To be done:
Quote exactly the lines from the line containing "sw = b.build('lid_side_wall', M_wall, box, True);" to the line containing "fw = b.build('lid_front_wall', M_wall, box, True);", both lines included, please, and nothing more.

## start Listed entries

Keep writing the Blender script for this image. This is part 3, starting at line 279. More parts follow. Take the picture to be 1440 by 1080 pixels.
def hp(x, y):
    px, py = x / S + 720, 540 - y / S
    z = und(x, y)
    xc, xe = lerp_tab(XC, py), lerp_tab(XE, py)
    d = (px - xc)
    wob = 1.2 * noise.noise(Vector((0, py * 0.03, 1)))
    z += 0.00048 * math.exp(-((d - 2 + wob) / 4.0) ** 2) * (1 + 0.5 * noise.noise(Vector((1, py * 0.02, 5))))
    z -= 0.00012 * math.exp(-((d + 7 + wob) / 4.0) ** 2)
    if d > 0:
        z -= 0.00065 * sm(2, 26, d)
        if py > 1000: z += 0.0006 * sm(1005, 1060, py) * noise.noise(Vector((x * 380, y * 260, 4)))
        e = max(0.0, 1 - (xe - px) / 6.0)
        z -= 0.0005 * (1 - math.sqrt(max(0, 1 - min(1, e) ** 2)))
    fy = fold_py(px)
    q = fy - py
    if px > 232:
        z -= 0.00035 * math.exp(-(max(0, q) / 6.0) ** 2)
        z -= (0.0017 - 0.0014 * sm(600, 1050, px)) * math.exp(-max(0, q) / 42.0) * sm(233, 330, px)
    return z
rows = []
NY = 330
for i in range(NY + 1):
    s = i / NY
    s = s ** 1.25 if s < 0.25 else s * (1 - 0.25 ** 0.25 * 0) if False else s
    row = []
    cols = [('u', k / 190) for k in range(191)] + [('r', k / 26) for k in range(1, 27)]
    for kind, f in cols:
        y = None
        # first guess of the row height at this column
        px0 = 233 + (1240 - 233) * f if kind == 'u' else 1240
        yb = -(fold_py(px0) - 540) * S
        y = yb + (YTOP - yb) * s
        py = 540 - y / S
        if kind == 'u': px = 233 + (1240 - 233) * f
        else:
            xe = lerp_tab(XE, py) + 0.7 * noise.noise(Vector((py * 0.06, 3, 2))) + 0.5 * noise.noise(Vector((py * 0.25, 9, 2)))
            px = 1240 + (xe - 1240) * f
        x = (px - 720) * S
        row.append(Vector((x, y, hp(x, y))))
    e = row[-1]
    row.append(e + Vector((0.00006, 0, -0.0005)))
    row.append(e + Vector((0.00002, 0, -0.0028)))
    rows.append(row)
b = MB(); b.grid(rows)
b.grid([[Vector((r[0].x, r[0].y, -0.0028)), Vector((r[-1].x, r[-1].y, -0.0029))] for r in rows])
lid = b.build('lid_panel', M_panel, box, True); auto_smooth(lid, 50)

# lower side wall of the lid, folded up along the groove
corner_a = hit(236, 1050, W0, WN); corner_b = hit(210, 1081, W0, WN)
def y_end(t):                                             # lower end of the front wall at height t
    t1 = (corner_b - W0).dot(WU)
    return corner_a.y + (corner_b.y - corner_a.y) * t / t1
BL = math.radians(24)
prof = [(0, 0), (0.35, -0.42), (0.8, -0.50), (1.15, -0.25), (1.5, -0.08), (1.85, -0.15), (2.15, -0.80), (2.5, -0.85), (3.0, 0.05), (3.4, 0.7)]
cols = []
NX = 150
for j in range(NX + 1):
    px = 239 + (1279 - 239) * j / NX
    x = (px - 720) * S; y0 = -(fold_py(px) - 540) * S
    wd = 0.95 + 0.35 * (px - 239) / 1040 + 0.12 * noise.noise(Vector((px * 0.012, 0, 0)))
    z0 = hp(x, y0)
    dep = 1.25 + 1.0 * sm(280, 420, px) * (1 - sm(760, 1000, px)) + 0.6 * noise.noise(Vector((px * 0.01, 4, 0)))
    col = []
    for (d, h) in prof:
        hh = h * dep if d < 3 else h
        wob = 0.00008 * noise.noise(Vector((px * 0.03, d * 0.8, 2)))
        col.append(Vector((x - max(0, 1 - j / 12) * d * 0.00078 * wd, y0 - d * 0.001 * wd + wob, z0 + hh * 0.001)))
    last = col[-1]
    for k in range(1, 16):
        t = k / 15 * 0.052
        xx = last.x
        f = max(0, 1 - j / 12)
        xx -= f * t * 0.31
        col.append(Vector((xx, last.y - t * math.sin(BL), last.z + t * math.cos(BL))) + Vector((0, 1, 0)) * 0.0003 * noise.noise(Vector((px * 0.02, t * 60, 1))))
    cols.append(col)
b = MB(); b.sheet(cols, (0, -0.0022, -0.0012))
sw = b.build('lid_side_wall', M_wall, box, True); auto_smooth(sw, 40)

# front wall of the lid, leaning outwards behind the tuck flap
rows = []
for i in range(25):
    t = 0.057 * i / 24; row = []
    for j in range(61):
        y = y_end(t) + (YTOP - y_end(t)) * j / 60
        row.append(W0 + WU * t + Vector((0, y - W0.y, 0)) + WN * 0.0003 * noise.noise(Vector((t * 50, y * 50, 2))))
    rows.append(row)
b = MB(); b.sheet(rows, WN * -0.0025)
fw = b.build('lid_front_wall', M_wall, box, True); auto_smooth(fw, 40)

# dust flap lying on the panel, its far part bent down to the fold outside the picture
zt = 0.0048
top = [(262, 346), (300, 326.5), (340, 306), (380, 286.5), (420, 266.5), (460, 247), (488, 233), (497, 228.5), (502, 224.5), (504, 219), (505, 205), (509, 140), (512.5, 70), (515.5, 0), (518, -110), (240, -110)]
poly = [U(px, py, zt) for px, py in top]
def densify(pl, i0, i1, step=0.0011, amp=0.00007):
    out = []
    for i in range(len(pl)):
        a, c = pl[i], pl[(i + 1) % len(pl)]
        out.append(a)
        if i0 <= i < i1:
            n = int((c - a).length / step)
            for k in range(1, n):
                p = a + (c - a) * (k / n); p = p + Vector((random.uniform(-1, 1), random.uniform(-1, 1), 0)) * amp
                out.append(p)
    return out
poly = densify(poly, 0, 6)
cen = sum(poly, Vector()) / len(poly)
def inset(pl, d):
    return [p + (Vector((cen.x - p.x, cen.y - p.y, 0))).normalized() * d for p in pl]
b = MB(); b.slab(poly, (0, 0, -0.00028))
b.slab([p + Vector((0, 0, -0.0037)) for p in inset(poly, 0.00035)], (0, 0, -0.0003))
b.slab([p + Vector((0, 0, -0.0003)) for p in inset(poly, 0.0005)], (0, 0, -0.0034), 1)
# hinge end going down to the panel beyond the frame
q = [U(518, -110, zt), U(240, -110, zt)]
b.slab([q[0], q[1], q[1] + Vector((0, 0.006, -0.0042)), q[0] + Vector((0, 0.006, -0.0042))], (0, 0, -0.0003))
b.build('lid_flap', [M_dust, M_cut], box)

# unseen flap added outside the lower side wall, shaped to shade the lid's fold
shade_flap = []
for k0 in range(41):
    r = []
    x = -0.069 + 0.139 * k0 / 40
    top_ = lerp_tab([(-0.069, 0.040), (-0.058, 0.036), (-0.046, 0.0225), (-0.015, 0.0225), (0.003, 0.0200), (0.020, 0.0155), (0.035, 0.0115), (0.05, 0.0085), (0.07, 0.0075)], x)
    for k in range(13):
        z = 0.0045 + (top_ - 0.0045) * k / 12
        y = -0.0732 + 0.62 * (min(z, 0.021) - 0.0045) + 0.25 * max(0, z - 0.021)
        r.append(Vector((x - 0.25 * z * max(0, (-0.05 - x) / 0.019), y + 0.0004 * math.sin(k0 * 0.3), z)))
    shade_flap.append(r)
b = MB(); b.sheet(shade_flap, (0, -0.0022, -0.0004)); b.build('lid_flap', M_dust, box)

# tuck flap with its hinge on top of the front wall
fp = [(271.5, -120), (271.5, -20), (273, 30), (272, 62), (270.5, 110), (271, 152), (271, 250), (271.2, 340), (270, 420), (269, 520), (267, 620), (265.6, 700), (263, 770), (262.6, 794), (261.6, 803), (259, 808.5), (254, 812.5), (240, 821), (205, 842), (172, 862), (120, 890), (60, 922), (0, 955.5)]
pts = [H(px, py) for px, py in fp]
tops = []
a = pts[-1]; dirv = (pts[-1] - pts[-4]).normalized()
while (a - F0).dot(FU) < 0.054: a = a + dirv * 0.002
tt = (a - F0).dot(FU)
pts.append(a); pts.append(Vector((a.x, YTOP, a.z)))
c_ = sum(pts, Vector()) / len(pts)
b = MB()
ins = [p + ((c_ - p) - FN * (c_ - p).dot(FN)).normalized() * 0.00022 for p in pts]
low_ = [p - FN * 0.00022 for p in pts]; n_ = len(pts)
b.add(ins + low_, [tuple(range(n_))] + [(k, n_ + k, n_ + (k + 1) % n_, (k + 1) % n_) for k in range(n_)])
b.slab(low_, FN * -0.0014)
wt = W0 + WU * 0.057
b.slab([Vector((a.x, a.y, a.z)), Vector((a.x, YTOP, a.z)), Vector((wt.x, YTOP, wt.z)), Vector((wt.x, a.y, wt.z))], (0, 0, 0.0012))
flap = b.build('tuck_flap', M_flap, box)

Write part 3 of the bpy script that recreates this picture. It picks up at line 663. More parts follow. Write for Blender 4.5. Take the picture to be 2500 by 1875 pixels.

## end Listed entries

Output for this task:
sw = b.build('lid_side_wall', M_wall, box, True); auto_smooth(sw, 40)

# front wall of the lid, leaning outwards behind the tuck flap
rows = []
for i in range(25):
    t = 0.057 * i / 24; row = []
    for j in range(61):
        y = y_end(t) + (YTOP - y_end(t)) * j / 60
        row.append(W0 + WU * t + Vector((0, y - W0.y, 0)) + WN * 0.0003 * noise.noise(Vector((t * 50, y * 50, 2))))
    rows.append(row)
b = MB(); b.sheet(rows, WN * -0.0025)
fw = b.build('lid_front_wall', M_wall, box, True); auto_smooth(fw, 40)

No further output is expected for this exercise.